Según se dice, de aquellas batallas apenas sobrevivieron doscientos sesenta franceses que fueron cegados y devueltos a su país, guiados por otro al que sólo se dejó tuerto para esa misión (otros cincuenta quedaron prisioneros por su alcurnia, para pedir rescate). Cuenta el cronista Bernat Desclot que la penosa comitiva debía entregar un expeditivo mensaje al rey Felipe III el Atrevido:
«Señor, no sólo no pienso que galera u otro bajel intente navegar por el mar sin salvoconducto del rey de Aragón, ni tampoco galera o leño, sino que no creo que pez alguno intente alzarse sobre el mar si no lleva el sello con la enseña del rey de Aragón en la cola para mostrar el salvoconducto del rey aragonés.»
La batalla de Formigues suponía, en la práctica, el final de la cruzada. Sin bastimentos, el ejército invasor quedaba vendido y, encima, una epidemia se extendió entre sus filas, diezmándolo. Mientras Roger de Lauria liberaba Barcelona, los franceses evacuaron Girona y emprendieron la retirada del Ampurdán, sufriendo duros ataques en Besalú, Le Perthus y el Coll de Panissars. Finalmente los cruzados supervivientes llegaron a su país porque el número de heridos y enfermos que tenían era tal que también se les dejó marchar por clemencia.
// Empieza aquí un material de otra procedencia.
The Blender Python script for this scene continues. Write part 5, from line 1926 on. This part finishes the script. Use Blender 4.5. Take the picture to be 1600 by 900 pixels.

Ahora bien, Pedro III no estaba dispuesto a dejar pasar aquello sin castigo. El primer objetivo de su venganza fue su hermano Jaime II, contra el que envió una expedición que le arrebató Mallorca. Pedro falleció a mitad de la campaña, en noviembre de ese mismo año (curiosamente, también habían ido expirando Carlos de Anjou, Martín IV y Felipe III), pero le tomó el relevo su hijo Alfonso III, que al año siguiente añadió Ibiza (además de tomar Menorca a los musulmanes en 1287). A Jaime II sólo le quedaron los territorios no insulares (el Rosellón, la Cerdaña y Montpellier) y no recuperó las Baleares hasta 1295, por el Tratado de Anagni.
Otro que tuvo que pagar fue Juan Núñez de Lara, que había intentado apresar a Pedro III a su vuelta de Burdeos para entregárselo a Felipe III. Su señorío de Albarracín, que repobló con navarros, fue absorbido por la Corona de Aragón. Por otra parte, el Languedoc también sufrió una invasión en 1286 por parte de dos millares de almogávares desembarcados al mando de Roger de Lauria. Pese a que los franceses reunieron un formidable ajército para cerrarle el paso, fueron barridos en Beziers.
Francia logró conservar el Valle de Arán, pero Carlos de Valois no pudo reinar nunca en Aragón e incluso se libró de caer prisionero por muy poco, pues en el Coll de Panissars se le dejó pasar, junto a su padre el rey y su familia, por deferencia a su alcurnia, mientras la tropa sí era atacada. En 1295, por el citado Tratado de Anagni, renunció definitivamente al trono; irónicamente, para entonces lo ocupaba Jaime II, al morir Alfonso III sin descendencia.